Thursday, 27 November 2008

Tax Laws Amendment (Luxury Car Tax — Minor Amendments) Bill 2008

Second Reading

9:31 am

Photo of Warren TrussWarren Truss (Wide Bay, National Party, Leader of the Nationals) Share this | Hansard source

We have the honourable member opposite defending that situation. Let him go home and talk to the doctors in the remote towns in his electorate and tell them that it is fair for them to pay 43 per cent tax while the people parked at Double Bay can have their cars tax free.

The reality is that this government has not thought through its legislation. It is has bungled the process. The original legislation was fatally flawed. This new legislation, a great embarrassment to the government, has had to be brought in to fix just a few of the problems. We welcome the fact that those problems will be fixed and that a few of the bungles are being unravelled. For that reason, the opposition will support the bill.

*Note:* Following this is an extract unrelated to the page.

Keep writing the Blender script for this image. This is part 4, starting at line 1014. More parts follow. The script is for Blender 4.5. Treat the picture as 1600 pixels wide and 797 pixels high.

But if the government is serious about having a luxury car tax regime that is fair and equitable, it will recast the entire legislation and withdraw the whole of the luxury car tax and devise a scheme that is fair and equitable.

As others have said in this debate, we have had a luxury car tax now for quite some time, set at 25 per cent. Labor, as a part of its tax grab, decided to put an eight per cent surcharge on the luxury car tax. Now it has allowed a set of exemptions. Those exemptions are in areas where it is appropriate to make exemptions, but in addition to that it has actually taken off the existing 25 per cent luxury car tax that has been applying to the Mercedes, the Jaguars and the BMWs. It has taken that away. The inconsistency in what the government has done is absolutely mind-blowing. It needs to fix the legislation. It needs to fix the tax—lock, stock and barrel. The opposition will be supporting these amendments, but they do not go anywhere near far enough to resolve the problems, the injustices, that this legislation has created.